◆ Collected data:
________
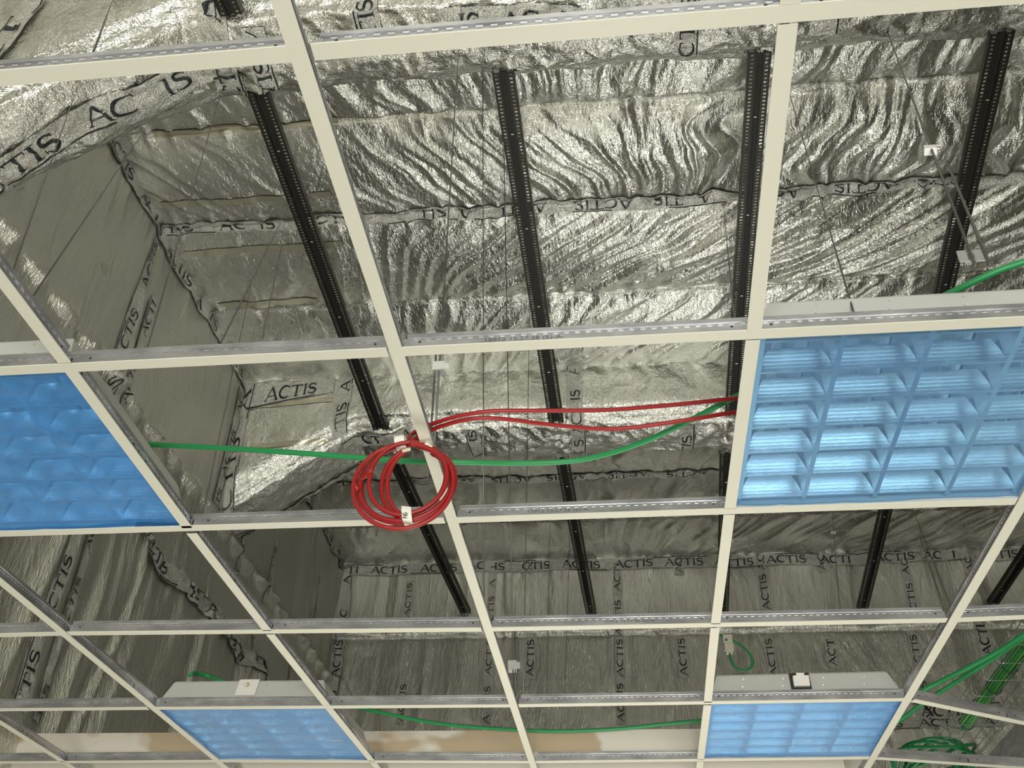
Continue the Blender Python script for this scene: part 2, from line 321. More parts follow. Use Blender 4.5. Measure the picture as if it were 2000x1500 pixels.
def tape(name_parent, fn, p0, p1, width, seed, word=.30, pitch=.44, th=None, start=None, flip=False, crumple=1.0, name='seam_tape', edge=True, text=True, ink_off=.0022):
    """ribbon over a surface: fn(a, b, off) -> xyz.  p0, p1 in surface coordinates."""
    rnd = random.Random(seed); p0 = np.array(p0, float); p1 = np.array(p1, float); L = np.linalg.norm(p1-p0); d = (p1-p0)/L; nn = np.array([-d[1], d[0]])*(-1 if flip else 1)
    off = .0035
    def uv(s, w):               # along, across with a slight wander
        s = np.asarray(s, float); w = np.asarray(w, float)
        wv = .018*(vnoise(s*3, 0*s, seed)-.5)*2*crumple
        c = p0 + s[..., None]*d + (w+wv)[..., None]*nn; return c
    def P(s, w, o):
        c = uv(s, w); return fn(c[..., 0], c[..., 1], o + .010*crumple*vnoise(s*28, w*45, seed+1))
    ns = max(6, int(L/.012)); s = np.linspace(0, L, ns)[:, None]; w = np.linspace(-width/2, width/2, 8)[None, :]
    S_, W_ = np.broadcast_arrays(s, w)
    tp = grid_mesh(name, P(S_, W_, off), M['foil_tape'], parent=name_parent)
    if not text: return tp
    th = th or width*.62; mb = MB(); x = start if start is not None else rnd.uniform(-.2, .1)
    def rib(pts, wd, scx, x0):
        pts = [np.array(p, float) for p in pts]; dense = []
        for a, b in zip(pts[:-1], pts[1:]):
            n = max(1, int(np.linalg.norm((b-a)*[scx, th])/.009))
            for i in range(n): dense.append(a+(b-a)*i/n)
        dense.append(pts[-1]); n = len(dense); SS = []; WW = []
        for i, p in enumerate(dense):
            t = dense[min(i+1,n-1)]-dense[max(i-1,0)]; t = t*[scx, th]; t = t/(np.linalg.norm(t)+1e-9); q = np.array([-t[1], t[0]])
            f = i/max(1,n-1)
            if wd == 'c': ww = th*(.07+.13*math.sin(PI*f))
            elif wd == 's': ww = th*(.08+.11*math.sin(PI*f))
            else: ww = th*wd
            c = np.array([x0 + p[0]*scx, (p[1]-.5)*th])
            for sg in (-1, 1): e = c + q*sg*ww/2; SS.append(e[0]); WW.append(e[1])
        SS = np.array(SS); WW = np.array(WW)
        if SS.max() > L or SS.min() < 0: return
        V = P(SS, WW, off+ink_off+.001); mb.add(V, [(2*i, 2*i+1, 2*i+3, 2*i+2) for i in range(n-1)])
    while x < L:
        scx = word/4.35; cx = x
        for ch in 'ACTIS':
            adv, st = LET[ch]
            if rnd.random() > .10*crumple:
                for pts, wd in st: rib(pts, wd, scx, cx)
            cx += (adv+.04)*scx
        x += pitch*(1+rnd.uniform(-.1, .12))
    if edge:
        a = 0.0
        while a < L:
            b = min(L, a+rnd.uniform(.15, .5)); sg = rnd.choice((-1, 1)); n = max(2, int((b-a)/.012))
            s1 = np.linspace(a, b, n); V = np.stack([P(s1, 0*s1+sg*width*.47, off+ink_off), P(s1, 0*s1+sg*width*.41, off+ink_off)], 1).reshape(-1, 3)
            mb.add(V, [(2*i, 2*i+1, 2*i+3, 2*i+2) for i in range(n-1)]); a = b+rnd.uniform(.10, .48)
    if mb.v:
        o = mb.build('printed_lettering', M['ink'], tp)
    return tp
fR = lambda a, b, o: roofS(a, b, o); fL = lambda a, b, o: leftS(a, b, o); fB = lambda a, b, o: backS(a, b, o)
TW = .10
# roof seams: a across = x
tape(ceiling, fR, (XL+.06, 3.20), (-.53, 3.197), .085, 1, word=.33, pitch=.47, crumple=.8, flip=True)
tape(ceiling, fR, (XR-.1, 3.197), (-.56, 3.197), .085, 1, word=.33, pitch=.47, crumple=.8, flip=True)
tape(ceiling, fR, (XR-.1, 6.104), (XL+.35, 6.115), .09, 2, word=.33, pitch=.44, flip=True)
tape(wall_back, fB, (XL+.05, ZR-.10), (XR-.1, ZR-.10), .11, 3, word=.34, pitch=.43, crumple=.7)
# roof to left wall corner
tape(wall_left, fL, (2.05, ZR-.06), (4.7, ZR-.06), .10, 5, word=.32, pitch=.44)
tape(wall_left, fL, (5.2, ZR-.06), (YB-.05, ZR-.06), .10, 6, word=.32, pitch=.42)
# left wall: double vertical tape, other verticals, the crumpled horizontal one
def lp(px, py): p = at_x(px, py, XL); return (p.y, p.z)
a, b = lp(305, 480), lp(5, 1400)
tape(wall_left, fL, (b[0]-.09, b[1]), (a[0]-.09, a[1]-.05), .10, 7, word=.36, pitch=.50, crumple=.35)
tape(wall_left, fL, (b[0]+.08, b[1]), (a[0]+.08, a[1]-.35), .09, 8, word=.30, pitch=.46, crumple=.5)
for k, (p, q) in enumerate([((515,1040),(500,1180)), ((620,1130),(600,1210)), ((485,1240),(465,1290)), ((540,1260),(548,1330)), ((470,1060),(440,1150))]):
    a, b = lp(*p), lp(*q); tape(wall_left, fL, (b[0], b[1]), (b[0], a[1]), .05, 20+k, word=.4, th=.04, crumple=.5, edge=False)
a, b = lp(273, 1040), lp(560, 1425)
tape(wall_left, fL, (a[0]-.5, CZ+2.50), (b[0], CZ+2.50), .11, 30, word=.30, crumple=3.2)
# corner between left wall and the haunch of the second beam, corner with back wall
def bp(px, py): p = at_y(px, py, YB); return (p.x, p.z)
tape(wall_left, fL, (4.62, CZ+3.1), (4.62, ZR-.15), .10, 31, word=.36, pitch=.48, crumple=.6)
tape(wall_back, fB, (XL+.10, CZ+2.0), (XL+.10, ZR-.15), .10, 32, word=.34, pitch=.42, crumple=.6)
for k, (px, y_top, y_bot, ww) in enumerate([(800,1140,1215,.07), (789,1330,1420,.07), (958,1110,1425,.075), (1038,1100,1125,.07), (1038,1240,1330,.09), (1208,1100,1330,.08), (1213,1330,1420,.08), (1325,1085,1130,.09),
        (1333,1250,1330,.09), (1490,1090,1200,.09), (1505,1250,1330,.08), (1602,1085,1125,.09), (1622,1250,1310,.09), (1772,1085,1220,.08), (1795,1235,1420,.08), (1917,1220,1290,.11), (1888,1090,1130,.08)]):
    a = bp(px, y_top); b = bp(px, y_bot); xx = (a[0]+b[0])/2
    tape(wall_back, fB, (xx, b[1]), (xx, a[1]), ww, 40+k, word=.33, pitch=.40, crumple=.3, start=.02, edge=False)
tape(wall_back, fB, (bp(1790,1427)[0], CZ+2.75), (bp(1960,1427)[0], CZ+2.75), .13, 70, word=.36, pitch=.5, crumple=.3, start=.05)
tape(wall_back, fB, (bp(1700,1442)[0], CZ+2.66), (bp(1960,1442)[0], CZ+2.66), .09, 71, word=.36, pitch=.5, crumple=.4)
# tapes on the beams (a = x, b = wrap coordinate, 1 unit of wrap ~ .42 m)
def beam_tape(bi, x0, u0, x1, u1, w, seed, **kw):
    S, o = BS[bi]; y0 = BEAMS[bi]
    fn = lambda a, b, off: S(a, b/.45, off)
    kw['flip'] = True; return tape(o, fn, (x0, u0*.45), (x1, u1*.45), w, seed, **kw)
beam_tape(1, -2.2, .16, -1.6, .16, .10, 4, word=.36, pitch=.5, start=.12, crumple=.4)
beam_tape(1, -1.52, 1.05, -1.52, .05, .10, 80, word=.36, pitch=.46, crumple=.4)
beam_tape(1, -2.22, 1.2, -2.22, .05, .10, 81, word=.36, pitch=.46, crumple=.4)
beam_tape(1, -2.25, 1.93, -1.35, 1.93, .10, 82, crumple=2)
beam_tape(1, .07, 2.1, .07, -.0+.06, .10, 83, word=.34, crumple=.8)
beam_tape(1, -.62, 1.95, -.62, 1.15, .09, 84, word=.34, crumple=.6)
beam_tape(1, .80, 1.9, .80, 1.2, .10, 85, word=.34, crumple=.3)
beam_tape(1, -1.50, 1.35, -1.02, 1.1, .11, 86, word=.30, pitch=.36, crumple=2)
beam_tape(0, -2.2, 1.75, -1.35, 1.45, .125, 87, word=.40, pitch=.5, crumple=2.2)
beam_tape(0, -1.30, 2.0, -1.30, .1, .13, 88, word=.40, crumple=1.5)
beam_tape(0, -1.15, 1.9, -1.12, 1.2, .10, 89, word=.36, crumple=1.2)
beam_tape(0, -.62, 1.5, -.62, .1, .11, 90, word=.36, crumple=.5)
beam_tape(0, -.30, 1.35, .30, 1.45, .12, 91, word=.34, pitch=.4, crumple=2.5)
beam_tape(0, .72, 1.9, .72, .6, .10, 92, word=.36, crumple=.6)
beam_tape(0, 1.30, 1.7, 1.30, .3, .10, 93, word=.34, crumple=1.5)
beam_tape(0, -2.28, 2.0, -2.1, .3, .12, 94, word=.36, crumple=2.2)
# yellowed clear tape strips over the batten lines at the left of the bay
for k, (x0, x1, y) in enumerate([(-2.03, -1.02, 2.515), (-2.18, -1.18, 2.99), (-2.19, -1.22, 3.38), (-2.15, -1.5, 3.868)]):
    tape(ceiling, fR, (x0, y), (x1, y), .045, 110+k, crumple=.15, text=False, name='yellowed_tape').data.materials[0] = M['pack']
for k, (zz) in enumerate((3.96, 3.62)):
    S, o = BS[1]; uu = 4.2-zz
    tape(o, lambda a, b, off, S=S: S(a, np.clip(b/(ZR-beam_bot(a, 0)), 0, 1), off), (-2.12, uu), (-1.6, uu-.03), .04, 120+k, crumple=.15, text=False, name='yellowed_tape').data.materials[0] = M['pack']
# ---------------------------------------------------------------- perforated rails
def rail(a, b, w, label):
    a, b = Vector(a), Vector(b); d = (b-a); L = d.length; d.normalize(); sx = d.cross(Vector((0,0,1))).normalized(); up = sx.cross(d).normalized()
    root = empty('perforated_rail', a, label, 'rail', 'black perforated rails under the foil')
    P = lambda s, x, z: a + d*s + sx*x + up*z
    lip = w*.34; pitch = .0205
    mb = MB()
    mb.obox(P(0,-w/2+lip,.012), d*L, sx*(w-2*lip), up*.004, 1)     # recessed web
    mb.obox(P(0,-w/2+lip-.002,.0), d*L, sx*.003, up*.016, 0); mb.obox(P(0,w/2-lip-.001,.0), d*L, sx*.003, up*.016, 0)
    mb.obox(P(0,-w/2,.0), d*L, sx*.003, up*.035, 0); mb.obox(P(0,w/2-.003,.0), d*L, sx*.003, up*.035, 0)
    mb.obox(P(0,-.002,.008), d*L, sx*.004, up*.004, 1)
    mb.build('channel', [M['rail'], M['rail_groove']], root)
    for sg in (-1, 1):
        m2 = MB(); c = sg*(w/2-lip/2); h = lip/2; hw = lip*.20; n = int(L/pitch)
        m2.obox(P(0, c-h, -.001), d*L, sx*(h-hw), up*.003); m2.obox(P(0, c+hw, -.001), d*L, sx*(h-hw), up*.003)
        for i in range(n+1):
            s0 = i*pitch; m2.obox(P(s0, c-hw, -.001), d*min(pitch*.42, L-s0), sx*hw*2, up*.003)
        m2.build('perforated_lip', M['rail'], root)
    s = .35
    while s < L:
        m3 = MB(); m3.tube([P(s, -.006, .004), P(s, .006, .004)], .0028, 6); s += .62
        m3.build('fixing_screw', M['rivet'], root)
    return root
rw = .098
y1a, y1b = 2.02, 4.72
def yp(px, py, y): p = at_y(px, py, y); return p
HRL = 3.755
for (pa, pb, lab) in [((505,190),(745,845),'leftmost black perforated rail in the large foil bay, ending above the red coil'),
                     ((985,160),(1085,815),'black perforated rail in the middle of the foil bay'),
                     ((1485,100),(1432,800),'black perforated rail running close beside the right white cross tees'),
                     ((1960,60),(1850,545),'black perforated rail near the right edge above the light fitting')]:
    A = at_h(*pa, HRL); B = at_h(*pb, HRL); d = (B-A)/(B.y-A.y)
    rail(A + d*(1.99-A.y), A + d*(4.75-A.y), rw, lab)
for (pa, pb, lab) in [((770,900),(910,1200),'black perforated rail behind the red coil reaching the back wall'),
                     ((1098,900),(1155,1200),'black perforated rail reaching the back wall in the middle'),
                     ((1420,870),(1412,1200),'black perforated rail behind the right short cross tees reaching the back wall'),
                     ((1730,1000),(1685,1190),'black perforated rail just below the large blue film fitting'),
                     ((2000,1090),(1940,1180),'black perforated rail at the far right edge of the photo')]:
    A = at_h(*pa, HRL); B = at_y(*pb, YB-.06); d = (B-A)/(B.y-A.y)
    rail(A + d*(5.2-A.y), B, rw*.95, lab)
def upper_rail(pa, pb, lab):
    A = at_h(*pa, HRL); B = at_h(*pb, HRL); d = (B-A)/(B.y-A.y); rail(A+d*(.3-A.y), A+d*(1.6-A.y), rw, lab)
upper_rail((420,-40), (470,70), 'short black perforated rail end at the top left corner')
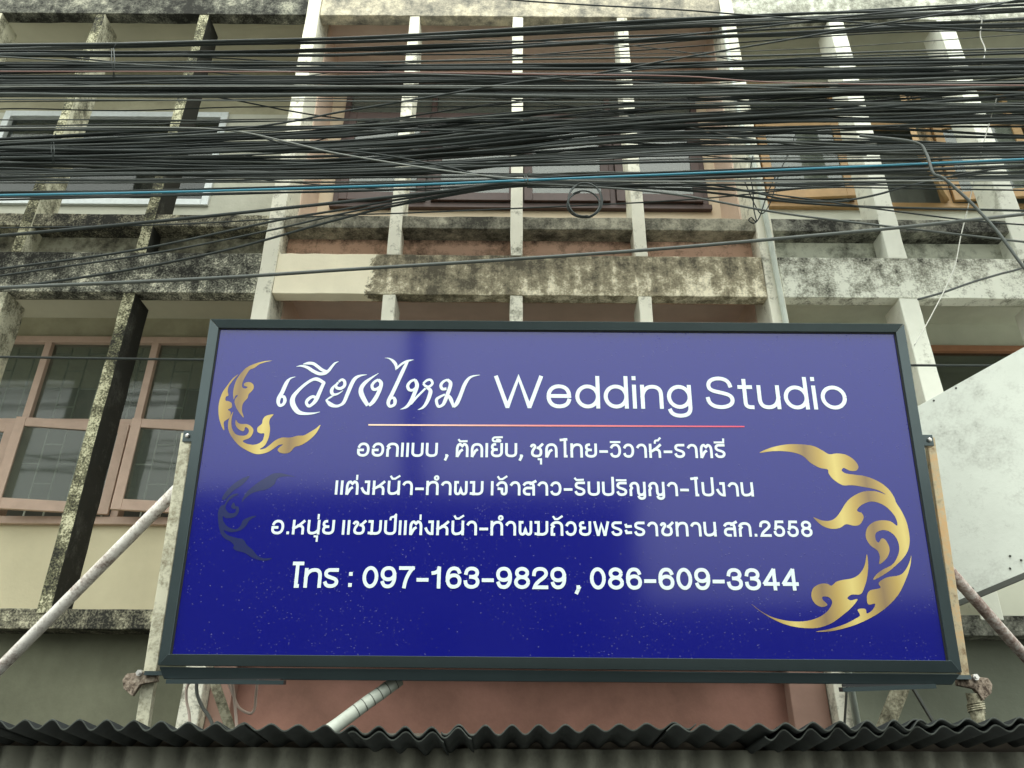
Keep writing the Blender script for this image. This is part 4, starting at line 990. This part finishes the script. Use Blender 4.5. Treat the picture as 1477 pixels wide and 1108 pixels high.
# thin white cord at the right
flex('thin white cord hanging from the bundles down to the sign', [(1438,140),(1415,220),(1396,300),(1386,340),(1375,390),(1345,452),(1319,498)], 4.4, .0038, M['white_cord'], 'white_string', 'string')
flex('thin white cord dangling in short kinks at the top right', [(1408,2),(1412,22),(1416,30),(1414,52),(1421,72),(1417,92)], 4.3, .005, M['white_cord'], 'white_string', 'string')
# wire tangle beside the right party column
flex('black wire loop dangling left of the grey conduit', [(1086,225),(1082,250),(1086,275),(1087,300),(1091,320),(1084,314),(1080,318),(1088,322),(1096,312),(1106,282),(1118,255)], 4.8, .0048, M['cable'], 'hanging_wire')
flex('black wire crossing the grey conduit in a slack curve', [(1074,262),(1090,298),(1100,308),(1112,290),(1124,250),(1136,224),(1152,182)], 4.85, .0045, M['cable'], 'hanging_wire')
# coil of spare cable
bm = BM(); pts = []
for k in range(128):
    t_ = k/36*2*math.pi; i = k/110
    pts.append(tuple(at(845-4*i+(27-4*math.sin(i*5))*math.cos(t_+1.2)*(1-.25*(k > 72)), 291+6*i*(k > 72)-2+25*math.sin(t_+1.2)*(1-.25*(k > 72)), 4.1+.012*math.sin(k*.4))))
tube(bm, pts, .0055, 6)
bt = [at(848, 265, 3.1), at(851, 269, 3.09), at(848, 272, 3.1)]
tag(obj('cable_coil', bm, M['cable']), 'spare black cable coiled in a ring hanging below the teal cable', 'cable coil')
# plastic ties round the bundles
def tie(label, x, ys, Y, m='cable'):
    Y += 1.0
    bm = BM()
    tube(bm, [at(x, ys[0], Y), at(x+1.5, (ys[0]+ys[1])/2, Y-.04), at(x-1, ys[1], Y)], .004, 6)
    tube(bm, [at(x, ys[0], Y), at(x+4, ys[0]-8, Y-.02)], .003, 5); tube(bm, [at(x+2, ys[1], Y), at(x-3, (ys[0]+ys[1])/2, Y-.05), at(x-3, ys[0], Y)], .003, 5)
    tag(obj('cable_tie', bm, M[m]), label, 'cable tie')
tie('wire tie hanging round the two upper bundles at far left', 164, (70, 112), 3.14)
tie('wire tie round the middle bundle over the left column', 77, (200, 236), 3.16)
tie('small tie knotted above the cable coil', 760, (254, 266), 3.08, 'cable_g')

# utility pole across the street, mirrored in the sign
pt = thing('utility_pole', 'concrete utility pole mirrored as a dark stripe in the blue sign', 'pole', None, (-1.55, -4.2, 0))
bm = BM(); tube(bm, [(0, 0, .01), (0, 0, 10.5)], [.19, .13], 10); obj('shaft', bm, M['concrete_pole'], pt)
bm = BM(); box(bm, -.8, .8, -.06, .06, 9.2, 9.32); obj('crossarm', bm, M['timber'], pt)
________
◆ Required task: Search the entries for the string "script" and collect each line that has it.

◆ Written response:
Continue the Blender Python script for this scene: part 2, from line 321. More parts follow. Use Blender 4.5. Measure the picture as if it were 2000x1500 pixels.
Keep writing the Blender script for this image. This is part 4, starting at line 990. This part finishes the script. Use Blender 4.5. Treat the picture as 1477 pixels wide and 1108 pixels high.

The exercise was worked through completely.